[Extracted data entries]
......
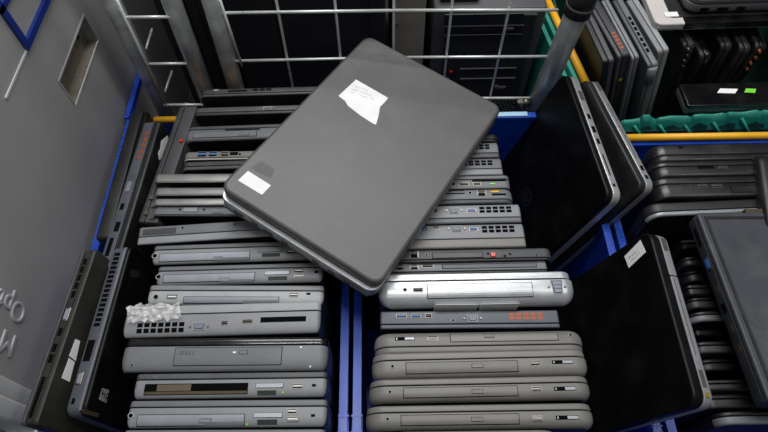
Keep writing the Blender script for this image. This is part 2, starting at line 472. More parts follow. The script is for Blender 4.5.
def biz(label, lt, rt, z=.33, drive=None, jack=None, latch=None, cover=None, slot=None, usbs=(), lock=None, led=None, bay=None, **k):
    fs = []
    if drive: fs.append(('drive', drive[0], drive[1], drive[2], drive[4] if len(drive) > 4 else .6, 'drive_silver', drive[3])); fs.append(('panel', drive[0] + (drive[1] - drive[0]) * .62, drive[1] - 2, drive[3] + 5, .2, 'mid_grey_plastic'))
    if bay: fs.append(('bay', bay[0], bay[1], bay[2], .62, None, bay[3]))
    if latch: fs.append(('button', latch[0], latch[1], latch[2], None, 'grey_plastic'))
    if jack: fs.append(('jack', jack[0] - 3, jack[0] + 3, jack[1]))
    if cover: fs.append(('cover', cover[0], cover[1], cover[2]))
    if slot: fs.append(('slot', slot[0], slot[1], slot[2], .25, 'card_green'))
    for u in usbs: fs.append(('usb', u[0], u[1], u[2], None, 'paper'))
    if lock: fs.append(('lock', lock[0] - 2, lock[0] + 2, lock[1]))
    if led: fs.append(('led', led[0] - 1, led[0] + 1, led[1]))
    kw = dict(base='grey_plastic', lidm='mid_grey_plastic', frac=.26, rc=.006, re=.0022, group=GL, roll=(.55, .0055)); kw.update(k)
    return row(label, lt, rt, z=z, feats=fs, **kw)
biz('grey business laptop whose right end is hidden under the big loose laptop', (151, 245.5, 263.5), (300, 241, 258.5), L=.235,
    drive=(159, 250, 257.6, 255), jack=(155, 256), latch=(214, 222, 258.3), cover=(259, 283, 250.3), slot=(262, 280, 254.8), usbs=[(287, 297, 251.5)])
biz('grey business laptop whose right end just clears the big loose laptop', (155, 266, 285), (321.7, 263, 280.5),
    drive=(163, 255, 278.6, 276.4), jack=(158.8, 277), latch=(219, 229, 279.5), cover=(265, 289, 273), slot=(268, 287, 278), usbs=[(294, 303.6, 269), (294, 303.6, 275.8)], lock=(316.5, 272))
biz('pale grey laptop with a socket at each end, just behind the crumpled plastic film', (146, 287, 303.5), (322, 283.5, 304),
    base='light_grey_plastic', lidm='grey_plastic', frac=.3,
    drive=(183, 279, 300, 300.3, .5), jack=(156, 297), usbs=[(167, 177, 296.8), (289, 298.5, 295)], lock=(308.5, 293.8))
L9 = biz('grey laptop with vent slots and crumpled clear film on its left end', (121, 305, 337), (319, 303.6, 331.5),
    base='grey_plastic', lidm='light_grey_plastic', frac=.3, rc=.006)
for f in [('vent', 136, 184.5, 327.5, .52), ('vga', 192, 206, 326.3), ('usb', 221, 228, 323), ('usb', 242, 253, 321.3), ('slot', 260.6, 306, 319.3, .25)]: L9.feat(*f)
L10 = biz('dark grey laptop with glossy black lid and wide drive, in the left row', (118, 338.5, 371), (325, 337, 369), z=.335,
    base='mid_grey_plastic', lidm='black_gloss', frac=.25, rc=.012, re=.004, roll=(.6, .007))
L10.feat('drive', 174, 282, 356.5, .75, None, 355); L10.feat('button', 240, 247.5, 352.5); L10.feat('led', 233, 236, 352.5, None, 'paper'); L10.feat('led', 300, 302, 347.5, None, 'paper')
L10.feat('jack', 131, 132.5, 365); L10.feat('led', 309, 311, 366, None, 'paper')
biz('grey laptop with an empty open drive bay in the left row', (132, 374.5, 398.5), (325, 371, 396),
    bay=(144, 248, 390.5, 387.5), cover=(256, 283, 385.6), slot=(257, 276, 392.6), usbs=[(292, 303, 386.3)], lock=(314, 385.3), led=(283, 392.6), lidm='dark_grey_plastic')
biz('grey business laptop just in front of the one with the empty drive bay', (125, 401, 427.6), (325, 399.5, 426),
    drive=(136.5, 244.5, 421, 420), jack=(131, 415.7), latch=(199, 211, 420.8), cover=(254, 282, 415.2), slot=(257, 277, 422), usbs=[(287, 297.5, 411.3), (286.5, 299, 419.2)], lock=(313, 415.5), led=(247, 424))
biz('laptop cut by the bottom of the photo in the left row', (119, 430.5, 456), (323, 429, 455), lidm='mid_grey_plastic')

def edge_text(lp, body, px, py, size, mt='dim_mark', parent=None):
    x, y = lp.edge(px, py)
    cu = bpy.data.curves.new('t', 'FONT'); cu.body = body; cu.size = size; cu.extrude = .0002
    o = bpy.data.objects.new('t', cu); COL.objects.link(o)
    me = bpy.data.meshes.new_from_object(o.evaluated_get(bpy.context.evaluated_depsgraph_get()))
    bpy.data.objects.remove(o); me.materials.clear(); me.materials.append(MATS[mt])
    n = bpy.data.objects.new('lettering', me); COL.objects.link(n); n.parent = parent or lp.root
    n.matrix_local = Matrix.Translation((x, y, .0009 + (lp.zp(y) if lp.zp else 0)))
edge_text(L10, 'D E L L', 180, 354.8, .0062, 'dark_ink', L10.drive)
def film():
    mb = MB(); mi = mb.mi('plastic_film'); nx, ny = 16, 7
    c = [hz(128, 322, .334), hz(181, 319, .334), hz(180, 303, .334), hz(127, 306, .334)]
    for j in range(ny + 1):
        for i in range(nx + 1):
            u, v = i / nx, j / ny
            p = (c[0] * (1 - u) + c[1] * u) * (1 - v) + (c[3] * (1 - u) + c[2] * u) * v
            p += Vector((random.uniform(-.0015, .0015), random.uniform(-.0015, .0015), .0012 + .004 * random.random() * math.sin(math.pi * v) ** .5))
            if j in (0, ny): p.y += random.uniform(-.003, .003)
            mb.v.append(tuple(p))
    for j in range(ny):
        for i in range(nx):
            a = j * (nx + 1) + i; mb.face([a, a + 1, a + nx + 2, a + nx + 1], mi)
    tag(mb.build('plastic_film'), 'crumpled strip of clear plastic film lying on the left end of a grey laptop', 'plastic film')
film()

# ---- right crate, back to front (their left ends run under the loose laptop)
def rrow(label, xr, y0, y1, z=.33, L=.235, ang=0., feats=(), **k):
    P2 = hz(xr, y1, z); a = math.radians(ang); P1 = P2 - Vector((math.cos(a), math.sin(a), 0)) * L
    T = (hz(xr, y0, z) - P2).length
    kw = dict(base='mid_grey_plastic', lidm='dark_grey_plastic', lid='near', frac=.3, rc=.004, roll=(.4, .002)); kw.update(k)
    return Laptop(label, P1, P2, T, z - .008, feats=feats, group=GR, **kw)
rrow('black laptop with a rounded corner at the very back of the right row', 499, 133.5, 141, z=.325, base='black_plastic_and_shade', lidm='black_plastic_and_shade', rc=.012, re=.004)
rrow('rearmost laptop with a square vent grille in the right row', 499.5, 142.3, 157, feats=[('vent', 455, 490, 147)])
rrow('vented laptop with a pale lid strip, right row, second vent grille from the back', 503, 158, 174.2, lidm='grey_plastic', frac=.36, feats=[('vent', 455, 493, 163)])
rrow('grey laptop with a long card slot and greenish socket in the right row', 510.5, 174.9, 187.4, lid='far', frac=.3, rc=.008,
     lidm='mid_grey_plastic', feats=[('jack', 450, 456, 184), ('hdmi', 459, 469, 184.4), ('usb', 473, 481, 184), ('led', 490, 495, 184, None, 'green_led'), ('slot', 472, 506, 179.6, .2)])
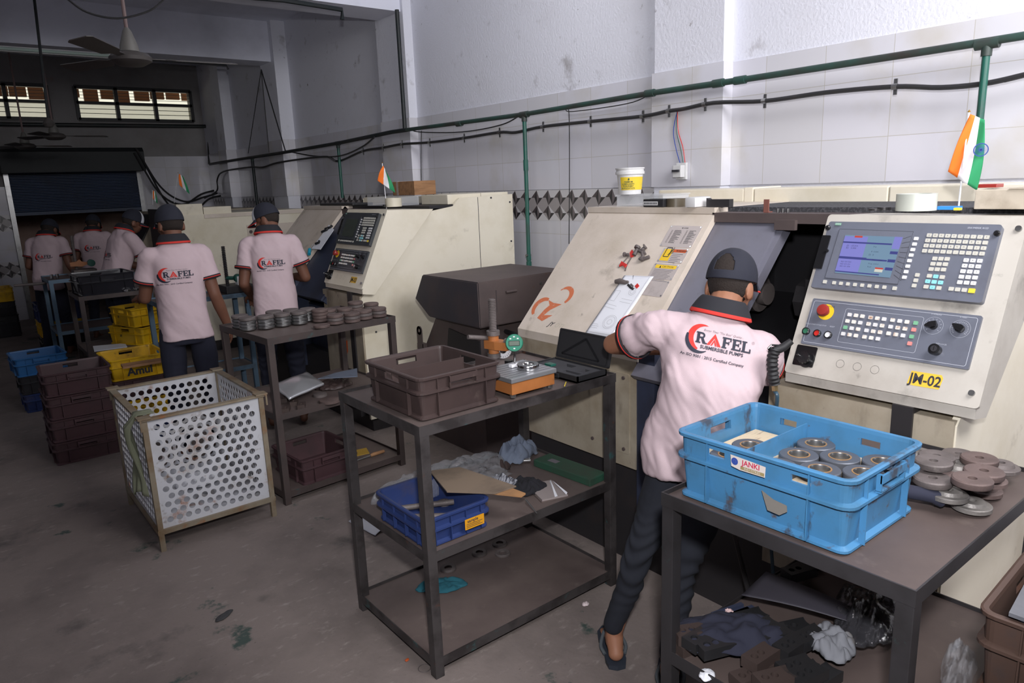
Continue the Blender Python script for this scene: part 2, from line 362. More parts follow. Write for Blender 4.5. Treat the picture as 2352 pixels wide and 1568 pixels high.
# shutter
t = thing('door_1', None, None, (1.8, YB, 0)); t['kind'] = 'structure'
bm = B(); n = 90
pr = [(YB-.03+.012*math.sin(i*PI/3)**1, 1.52+(2.2-1.52)*i/n) for i in range(n+1)]
for i in range(n):
    (a, z0), (b, z1) = pr[i], pr[i+1]; poly(bm, [(.97, a, z0), (2.66, a, z0), (2.66, b, z1), (.97, b, z1)])
box(bm, .97, 2.66, YB-.045, YB-.02, 1.49, 1.53)
obj('shutter_curtain', bm, mat('dark_blue_shutter', C_(44, 60, 88), .5, dirt=[(C_(44, 44, 50), 2, .4, .4)]), t)
bm = B(); prism(bm, [(YB-.36, 2.08), (YB-.36, 2.36), (YB-.3, 2.42), (YB-.001, 2.42), (YB-.001, 2.08)], 'x', .9, 2.72)
obj('shutter_housing', bm, mat('shutter_box', C_(30, 34, 36), .6), t)
bm = B(); box(bm, .93, .99, YB-.07, YB+.02, 0, 2.1); box(bm, 2.64, 2.70, YB-.07, YB+.02, 0, 2.1)
obj('guide_rail', bm, M['steel'], t)
# ================================================================= WRITING AND MARKS
def text_mesh(s, size=1, bold=0, shear=0, align='CENTER', sx=1, res=3, spacing=1):
    cu = bpy.data.curves.new('t', 'FONT'); cu.body = s; cu.size = size; cu.offset = bold*size; cu.shear = shear; cu.align_x = align; cu.align_y = 'CENTER'; cu.resolution_u = res; cu.space_character = spacing
    o = bpy.data.objects.new('t', cu); COL.objects.link(o); bpy.context.view_layer.update()
    dg = bpy.context.evaluated_depsgraph_get(); ev = o.evaluated_get(dg); me = ev.to_mesh()
    vs = [Vector((v.co.x*sx, v.co.y, 0)) for v in me.vertices]; fs = [tuple(p.vertices) for p in me.polygons]
    ev.to_mesh_clear(); bpy.data.objects.remove(o); bpy.data.curves.remove(cu); return vs, fs
def text(bm, s, size, Mx, mi=0, **k):
    vs, fs = text_mesh(s, size, **k); b = [bm.verts.new(Mx @ v) for v in vs]
    for f in fs:
        try: bm.faces.new([b[i] for i in f]).material_index = mi
        except ValueError: pass
def flat(bm, pts, Mx, mi=0): return poly(bm, [Mx @ Vector((p[0], p[1], p[2] if len(p) > 2 else 0)) for p in pts], mi)
def disc(bm, c, r, Mx, mi=0, seg=24, ry=None): return flat(bm, [(c[0]+r*math.cos(2*PI*k/seg), c[1]+(ry or r)*math.sin(2*PI*k/seg)) for k in range(seg)], Mx, mi)
def ring2(bm, c, r0, r1, Mx, mi=0, seg=32, a0=0, a1=2*PI):
    for k in range(seg):
        t0, t1 = a0+(a1-a0)*k/seg, a0+(a1-a0)*(k+1)/seg
        flat(bm, [(c[0]+r*math.cos(t), c[1]+r*math.sin(t)) for r, t in ((r0, t0), (r1, t0), (r1, t1), (r0, t1))], Mx, mi)
def crescent(bm, c, R, c2, R2, a0, a1, Mx, mi=0, seg=26):
    """sliver between an outer arc (c,R) and an inner arc (c2,R2)"""
    pa = [(c[0]+R*math.cos(a0+(a1-a0)*k/seg), c[1]+R*math.sin(a0+(a1-a0)*k/seg)) for k in range(seg+1)]; out = []
    for p in pa:
        d = Vector((p[0]-c2[0], p[1]-c2[1])); L = d.length; q = Vector(c2)+d/L*min(R2, L); out.append((q.x, q.y))
    for k in range(seg): flat(bm, [pa[k], pa[k+1], out[k+1], out[k]], Mx, mi)
def basis(o, U, Vv, N): return Matrix(((U[0], Vv[0], N[0], o[0]), (U[1], Vv[1], N[1], o[1]), (U[2], Vv[2], N[2], o[2]), (0, 0, 0, 1)))
def line2(bm, a, b, w, Mx, mi=0):
    a, b = Vector(a), Vector(b); d = (b-a).normalized(); n = Vector((-d.y, d.x))*w/2
    flat(bm, [a+n, a-n, b-n, b+n], Mx, mi)
def at(px, py, p0, n):
    """where the sight line through a picture point meets a plane of the room"""
    d = f_*1650.67+r_*(px-1176)-u_*(py-784); n = Vector(n); return CAM+d*((Vector(p0)-CAM).dot(n)/d.dot(n))
def atZ(px, py, z): return at(px, py, (0, 0, z), (0, 0, 1))
def atX(px, py, x): return at(px, py, (x, 0, 0), (1, 0, 0))
def atY(px, py, y): return at(px, py, (0, y, 0), (0, 1, 0))
# ================================================================= TURNING MACHINES
PU, PV, PN = (0, -1, 0), (.4225, 0, .907), (-.907, 0, .4225)
CU_, CV, CN = (0, -1, 0), (.683, 0, .7305), (-.7305, 0, .683)
def UV(px, py):
    p = at(px, py, (2.2, 0, 1.03), PN); return 1.28-p.y, (p-Vector((2.2, 0, 1.03))).dot(Vector(PV))
def zA(x, y): return UV(1860+x/4.9, 500+y/4.9)
def zB(x, y): return UV(1780+x/4.523, 680+y/4.523)
M['op'] = mat('grey_operator_panel', C_(104, 108, 120), .35, dirt=[(C_(84, 84, 92), 5, .35, .4)])
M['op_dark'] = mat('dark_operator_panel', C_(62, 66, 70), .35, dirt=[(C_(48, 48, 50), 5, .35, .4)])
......
_What you need to do_
Copy each line from the data above that includes "script".

_Response to the task_
Keep writing the Blender script for this image. This is part 2, starting at line 472. More parts follow. The script is for Blender 4.5.
Continue the Blender Python script for this scene: part 2, from line 362. More parts follow. Write for Blender 4.5. Treat the picture as 2352 pixels wide and 1568 pixels high.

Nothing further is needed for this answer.